TheGeoRoomHydrology and Fluvial Geomorphology

Definition of the Day
Limestone pavement
A limestone outcrop characterised by troughs known as grikes separated by ridges called clints. See Karst Landscape

Knickpoints and Rejuvenation

Base level of a river is the lowest point to which vertical erosion occurs. It is usually confined to sea level.
A Knickpoint is a sudden change/break in gradient along the long profile of a river. Once a knickpoint is formed the energy of the falling river increases, a process known as rejuvenation. Knickpoints are accountable for the formation of waterfalls. When a river flows along a knickpoint such as a fault, a waterfall is formed. In addition, if softer rock is overlained by hard rock, erosion will be concentrated along the soft stratum which leaves the river falling over the now hanging hard rock (knickpoint). Waterfalls are typically formed this way.

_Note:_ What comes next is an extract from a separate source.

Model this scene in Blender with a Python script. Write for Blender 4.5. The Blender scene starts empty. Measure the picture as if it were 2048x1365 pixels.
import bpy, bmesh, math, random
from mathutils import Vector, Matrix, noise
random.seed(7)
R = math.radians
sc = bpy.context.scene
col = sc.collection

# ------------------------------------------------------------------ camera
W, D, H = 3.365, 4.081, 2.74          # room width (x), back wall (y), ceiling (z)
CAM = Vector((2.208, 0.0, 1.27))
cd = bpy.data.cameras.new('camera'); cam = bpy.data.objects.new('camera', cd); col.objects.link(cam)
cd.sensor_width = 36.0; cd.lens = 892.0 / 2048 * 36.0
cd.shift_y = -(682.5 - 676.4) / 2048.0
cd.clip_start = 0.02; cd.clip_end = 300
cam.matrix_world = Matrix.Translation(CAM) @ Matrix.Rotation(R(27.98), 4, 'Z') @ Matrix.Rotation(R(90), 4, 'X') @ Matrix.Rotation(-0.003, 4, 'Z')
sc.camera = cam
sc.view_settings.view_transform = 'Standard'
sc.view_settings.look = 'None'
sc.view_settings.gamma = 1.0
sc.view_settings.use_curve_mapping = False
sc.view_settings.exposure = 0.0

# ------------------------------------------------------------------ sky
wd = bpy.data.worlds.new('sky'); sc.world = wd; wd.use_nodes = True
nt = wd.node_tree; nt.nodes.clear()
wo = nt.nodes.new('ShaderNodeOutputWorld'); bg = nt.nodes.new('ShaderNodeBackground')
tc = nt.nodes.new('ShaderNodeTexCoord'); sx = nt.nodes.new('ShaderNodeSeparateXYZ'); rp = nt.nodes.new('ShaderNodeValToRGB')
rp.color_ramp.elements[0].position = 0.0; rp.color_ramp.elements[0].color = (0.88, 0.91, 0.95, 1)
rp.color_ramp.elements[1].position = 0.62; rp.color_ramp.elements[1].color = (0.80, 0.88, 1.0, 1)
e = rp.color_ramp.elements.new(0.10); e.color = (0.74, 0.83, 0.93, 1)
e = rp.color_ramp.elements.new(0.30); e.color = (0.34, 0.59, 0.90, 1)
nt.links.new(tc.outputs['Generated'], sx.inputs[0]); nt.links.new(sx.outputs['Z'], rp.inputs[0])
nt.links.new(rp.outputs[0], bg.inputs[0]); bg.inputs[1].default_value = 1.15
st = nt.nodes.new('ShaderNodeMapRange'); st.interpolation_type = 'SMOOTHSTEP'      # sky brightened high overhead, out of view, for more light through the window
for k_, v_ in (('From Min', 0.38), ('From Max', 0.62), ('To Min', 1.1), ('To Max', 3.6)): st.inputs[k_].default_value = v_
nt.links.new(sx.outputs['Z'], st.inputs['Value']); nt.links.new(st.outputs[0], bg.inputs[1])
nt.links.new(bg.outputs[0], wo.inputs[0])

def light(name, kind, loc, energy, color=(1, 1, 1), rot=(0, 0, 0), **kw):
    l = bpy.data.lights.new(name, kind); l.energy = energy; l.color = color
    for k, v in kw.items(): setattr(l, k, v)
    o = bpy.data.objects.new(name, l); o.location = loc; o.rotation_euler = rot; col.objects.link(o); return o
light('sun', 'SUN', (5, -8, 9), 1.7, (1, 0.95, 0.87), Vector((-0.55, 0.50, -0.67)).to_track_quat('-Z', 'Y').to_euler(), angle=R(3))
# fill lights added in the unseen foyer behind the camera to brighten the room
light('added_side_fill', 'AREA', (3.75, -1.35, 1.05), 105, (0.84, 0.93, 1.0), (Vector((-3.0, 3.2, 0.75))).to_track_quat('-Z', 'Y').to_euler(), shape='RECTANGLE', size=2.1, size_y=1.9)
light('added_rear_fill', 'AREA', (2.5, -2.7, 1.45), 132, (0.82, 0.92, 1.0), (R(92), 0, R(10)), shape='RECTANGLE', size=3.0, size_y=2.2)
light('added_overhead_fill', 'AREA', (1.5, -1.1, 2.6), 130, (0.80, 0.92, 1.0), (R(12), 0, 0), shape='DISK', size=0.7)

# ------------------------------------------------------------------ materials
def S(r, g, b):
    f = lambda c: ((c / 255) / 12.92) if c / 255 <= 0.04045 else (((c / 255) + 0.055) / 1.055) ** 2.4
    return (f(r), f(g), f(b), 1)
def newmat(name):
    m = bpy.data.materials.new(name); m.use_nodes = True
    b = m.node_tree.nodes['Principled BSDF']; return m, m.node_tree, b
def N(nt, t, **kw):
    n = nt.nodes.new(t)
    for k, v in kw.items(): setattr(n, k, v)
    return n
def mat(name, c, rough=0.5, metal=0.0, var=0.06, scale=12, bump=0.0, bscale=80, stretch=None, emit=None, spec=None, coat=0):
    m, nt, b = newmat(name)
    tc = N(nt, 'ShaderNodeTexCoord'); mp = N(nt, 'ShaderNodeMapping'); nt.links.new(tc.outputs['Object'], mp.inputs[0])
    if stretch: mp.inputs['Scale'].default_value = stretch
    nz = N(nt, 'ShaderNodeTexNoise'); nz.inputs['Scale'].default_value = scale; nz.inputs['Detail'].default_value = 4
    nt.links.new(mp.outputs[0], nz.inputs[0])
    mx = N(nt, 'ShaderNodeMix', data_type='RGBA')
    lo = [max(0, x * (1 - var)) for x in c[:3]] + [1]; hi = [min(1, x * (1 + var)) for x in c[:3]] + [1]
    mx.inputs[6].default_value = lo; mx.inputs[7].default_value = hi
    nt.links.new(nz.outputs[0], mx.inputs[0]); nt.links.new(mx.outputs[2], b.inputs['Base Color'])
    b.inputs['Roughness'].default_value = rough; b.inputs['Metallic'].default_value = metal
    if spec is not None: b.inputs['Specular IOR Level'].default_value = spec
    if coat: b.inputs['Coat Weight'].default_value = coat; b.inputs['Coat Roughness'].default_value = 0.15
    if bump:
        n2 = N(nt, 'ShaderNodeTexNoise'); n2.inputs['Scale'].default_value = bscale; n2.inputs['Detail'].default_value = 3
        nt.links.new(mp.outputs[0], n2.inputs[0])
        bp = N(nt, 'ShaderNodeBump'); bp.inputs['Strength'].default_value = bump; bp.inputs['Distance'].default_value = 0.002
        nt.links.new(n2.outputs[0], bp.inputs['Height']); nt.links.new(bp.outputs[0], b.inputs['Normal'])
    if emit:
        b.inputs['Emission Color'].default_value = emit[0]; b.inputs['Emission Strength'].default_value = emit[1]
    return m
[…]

Knickpoints and Rejuvenation can form as a result of:
Fault results in up and down throws of land
Isostatic Changes
This involves the rebounding of land once ice that formerly depressed it thawed.
Eustatic Changes
This is the change in sea level. When sea levels drop the base level also drops and the energy of the river increases.
Hard rock underlying soft rock
This causes the river to erode the soft rock leaving the hard rock as a knickpoint.


A river is in dynamic equilibrium, meaning that the river must change its behavior following any changes along the long profile.